WHAT IS BEING ASKED.
Reproduce all of the material exactly as shown.

----------

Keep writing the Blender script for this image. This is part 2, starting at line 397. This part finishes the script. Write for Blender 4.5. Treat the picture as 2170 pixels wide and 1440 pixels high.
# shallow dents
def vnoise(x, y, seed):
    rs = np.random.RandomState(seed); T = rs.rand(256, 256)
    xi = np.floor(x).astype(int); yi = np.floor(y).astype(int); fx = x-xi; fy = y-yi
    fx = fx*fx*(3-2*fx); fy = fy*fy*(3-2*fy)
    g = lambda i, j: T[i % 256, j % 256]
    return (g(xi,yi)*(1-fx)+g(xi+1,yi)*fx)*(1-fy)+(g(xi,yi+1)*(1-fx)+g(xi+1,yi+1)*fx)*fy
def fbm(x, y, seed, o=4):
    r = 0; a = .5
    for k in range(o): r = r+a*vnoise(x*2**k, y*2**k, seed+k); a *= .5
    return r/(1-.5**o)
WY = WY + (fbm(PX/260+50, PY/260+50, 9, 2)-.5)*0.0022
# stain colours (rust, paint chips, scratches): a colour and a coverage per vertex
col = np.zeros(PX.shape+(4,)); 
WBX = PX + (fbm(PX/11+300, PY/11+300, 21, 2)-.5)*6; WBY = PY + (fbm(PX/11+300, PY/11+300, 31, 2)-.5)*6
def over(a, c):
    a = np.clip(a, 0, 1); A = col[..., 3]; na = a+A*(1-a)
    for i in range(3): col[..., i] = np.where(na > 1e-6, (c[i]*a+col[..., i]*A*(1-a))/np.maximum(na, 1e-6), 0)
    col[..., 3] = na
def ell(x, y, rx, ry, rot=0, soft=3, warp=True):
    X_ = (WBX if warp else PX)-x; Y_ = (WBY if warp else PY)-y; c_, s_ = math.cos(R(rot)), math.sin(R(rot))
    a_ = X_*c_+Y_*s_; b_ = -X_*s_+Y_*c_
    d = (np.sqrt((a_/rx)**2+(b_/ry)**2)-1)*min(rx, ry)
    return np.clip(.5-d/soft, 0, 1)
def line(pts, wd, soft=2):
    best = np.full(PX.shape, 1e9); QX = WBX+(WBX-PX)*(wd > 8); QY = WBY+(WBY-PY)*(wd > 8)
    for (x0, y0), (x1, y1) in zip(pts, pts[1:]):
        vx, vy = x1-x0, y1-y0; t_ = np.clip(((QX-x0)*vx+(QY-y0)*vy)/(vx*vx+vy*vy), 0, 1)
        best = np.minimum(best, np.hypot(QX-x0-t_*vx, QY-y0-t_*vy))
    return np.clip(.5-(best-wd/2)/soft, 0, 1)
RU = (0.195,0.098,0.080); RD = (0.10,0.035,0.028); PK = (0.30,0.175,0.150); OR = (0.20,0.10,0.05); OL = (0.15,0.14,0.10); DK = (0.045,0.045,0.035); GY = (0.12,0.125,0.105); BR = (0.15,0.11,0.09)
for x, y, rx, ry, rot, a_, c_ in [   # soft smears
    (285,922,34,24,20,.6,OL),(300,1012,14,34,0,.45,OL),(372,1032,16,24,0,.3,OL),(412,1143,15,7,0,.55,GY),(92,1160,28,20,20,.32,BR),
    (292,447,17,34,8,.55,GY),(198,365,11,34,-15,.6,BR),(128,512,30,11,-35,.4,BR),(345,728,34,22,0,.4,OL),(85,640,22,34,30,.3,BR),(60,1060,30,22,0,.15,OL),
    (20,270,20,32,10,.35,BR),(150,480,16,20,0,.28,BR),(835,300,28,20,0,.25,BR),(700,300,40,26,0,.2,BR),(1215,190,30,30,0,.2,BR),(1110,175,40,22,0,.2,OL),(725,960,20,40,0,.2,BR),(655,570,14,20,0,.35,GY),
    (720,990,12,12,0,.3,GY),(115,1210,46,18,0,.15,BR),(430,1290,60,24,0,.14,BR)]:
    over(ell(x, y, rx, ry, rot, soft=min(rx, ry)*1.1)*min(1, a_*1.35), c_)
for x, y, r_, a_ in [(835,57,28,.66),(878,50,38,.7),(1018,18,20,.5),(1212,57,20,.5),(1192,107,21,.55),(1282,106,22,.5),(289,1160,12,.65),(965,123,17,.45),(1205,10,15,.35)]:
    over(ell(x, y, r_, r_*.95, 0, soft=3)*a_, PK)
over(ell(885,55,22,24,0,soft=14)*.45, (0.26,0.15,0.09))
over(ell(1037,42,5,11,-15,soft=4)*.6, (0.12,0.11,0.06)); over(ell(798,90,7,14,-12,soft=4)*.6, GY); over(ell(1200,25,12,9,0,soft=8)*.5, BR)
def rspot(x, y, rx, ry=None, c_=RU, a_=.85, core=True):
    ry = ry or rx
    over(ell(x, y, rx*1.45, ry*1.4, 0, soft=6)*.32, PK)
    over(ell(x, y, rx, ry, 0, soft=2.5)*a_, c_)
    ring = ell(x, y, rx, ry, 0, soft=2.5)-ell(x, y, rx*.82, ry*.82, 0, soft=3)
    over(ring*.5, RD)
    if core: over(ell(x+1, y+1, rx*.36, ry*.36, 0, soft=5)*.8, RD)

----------

SOLUTION TO THE PROBLEM.
Keep writing the Blender script for this image. This is part 2, starting at line 397. This part finishes the script. Write for Blender 4.5. Treat the picture as 2170 pixels wide and 1440 pixels high.
# shallow dents
def vnoise(x, y, seed):
    rs = np.random.RandomState(seed); T = rs.rand(256, 256)
    xi = np.floor(x).astype(int); yi = np.floor(y).astype(int); fx = x-xi; fy = y-yi
    fx = fx*fx*(3-2*fx); fy = fy*fy*(3-2*fy)
    g = lambda i, j: T[i % 256, j % 256]
    return (g(xi,yi)*(1-fx)+g(xi+1,yi)*fx)*(1-fy)+(g(xi,yi+1)*(1-fx)+g(xi+1,yi+1)*fx)*fy
def fbm(x, y, seed, o=4):
    r = 0; a = .5
    for k in range(o): r = r+a*vnoise(x*2**k, y*2**k, seed+k); a *= .5
    return r/(1-.5**o)
WY = WY + (fbm(PX/260+50, PY/260+50, 9, 2)-.5)*0.0022
# stain colours (rust, paint chips, scratches): a colour and a coverage per vertex
col = np.zeros(PX.shape+(4,)); 
WBX = PX + (fbm(PX/11+300, PY/11+300, 21, 2)-.5)*6; WBY = PY + (fbm(PX/11+300, PY/11+300, 31, 2)-.5)*6
def over(a, c):
    a = np.clip(a, 0, 1); A = col[..., 3]; na = a+A*(1-a)
    for i in range(3): col[..., i] = np.where(na > 1e-6, (c[i]*a+col[..., i]*A*(1-a))/np.maximum(na, 1e-6), 0)
    col[..., 3] = na
def ell(x, y, rx, ry, rot=0, soft=3, warp=True):
    X_ = (WBX if warp else PX)-x; Y_ = (WBY if warp else PY)-y; c_, s_ = math.cos(R(rot)), math.sin(R(rot))
    a_ = X_*c_+Y_*s_; b_ = -X_*s_+Y_*c_
    d = (np.sqrt((a_/rx)**2+(b_/ry)**2)-1)*min(rx, ry)
    return np.clip(.5-d/soft, 0, 1)
def line(pts, wd, soft=2):
    best = np.full(PX.shape, 1e9); QX = WBX+(WBX-PX)*(wd > 8); QY = WBY+(WBY-PY)*(wd > 8)
    for (x0, y0), (x1, y1) in zip(pts, pts[1:]):
        vx, vy = x1-x0, y1-y0; t_ = np.clip(((QX-x0)*vx+(QY-y0)*vy)/(vx*vx+vy*vy), 0, 1)
        best = np.minimum(best, np.hypot(QX-x0-t_*vx, QY-y0-t_*vy))
    return np.clip(.5-(best-wd/2)/soft, 0, 1)
RU = (0.195,0.098,0.080); RD = (0.10,0.035,0.028); PK = (0.30,0.175,0.150); OR = (0.20,0.10,0.05); OL = (0.15,0.14,0.10); DK = (0.045,0.045,0.035); GY = (0.12,0.125,0.105); BR = (0.15,0.11,0.09)
for x, y, rx, ry, rot, a_, c_ in [   # soft smears
    (285,922,34,24,20,.6,OL),(300,1012,14,34,0,.45,OL),(372,1032,16,24,0,.3,OL),(412,1143,15,7,0,.55,GY),(92,1160,28,20,20,.32,BR),
    (292,447,17,34,8,.55,GY),(198,365,11,34,-15,.6,BR),(128,512,30,11,-35,.4,BR),(345,728,34,22,0,.4,OL),(85,640,22,34,30,.3,BR),(60,1060,30,22,0,.15,OL),
    (20,270,20,32,10,.35,BR),(150,480,16,20,0,.28,BR),(835,300,28,20,0,.25,BR),(700,300,40,26,0,.2,BR),(1215,190,30,30,0,.2,BR),(1110,175,40,22,0,.2,OL),(725,960,20,40,0,.2,BR),(655,570,14,20,0,.35,GY),
    (720,990,12,12,0,.3,GY),(115,1210,46,18,0,.15,BR),(430,1290,60,24,0,.14,BR)]:
    over(ell(x, y, rx, ry, rot, soft=min(rx, ry)*1.1)*min(1, a_*1.35), c_)
for x, y, r_, a_ in [(835,57,28,.66),(878,50,38,.7),(1018,18,20,.5),(1212,57,20,.5),(1192,107,21,.55),(1282,106,22,.5),(289,1160,12,.65),(965,123,17,.45),(1205,10,15,.35)]:
    over(ell(x, y, r_, r_*.95, 0, soft=3)*a_, PK)
over(ell(885,55,22,24,0,soft=14)*.45, (0.26,0.15,0.09))
over(ell(1037,42,5,11,-15,soft=4)*.6, (0.12,0.11,0.06)); over(ell(798,90,7,14,-12,soft=4)*.6, GY); over(ell(1200,25,12,9,0,soft=8)*.5, BR)
def rspot(x, y, rx, ry=None, c_=RU, a_=.85, core=True):
    ry = ry or rx
    over(ell(x, y, rx*1.45, ry*1.4, 0, soft=6)*.32, PK)
    over(ell(x, y, rx, ry, 0, soft=2.5)*a_, c_)
    ring = ell(x, y, rx, ry, 0, soft=2.5)-ell(x, y, rx*.82, ry*.82, 0, soft=3)
    over(ring*.5, RD)
    if core: over(ell(x+1, y+1, rx*.36, ry*.36, 0, soft=5)*.8, RD)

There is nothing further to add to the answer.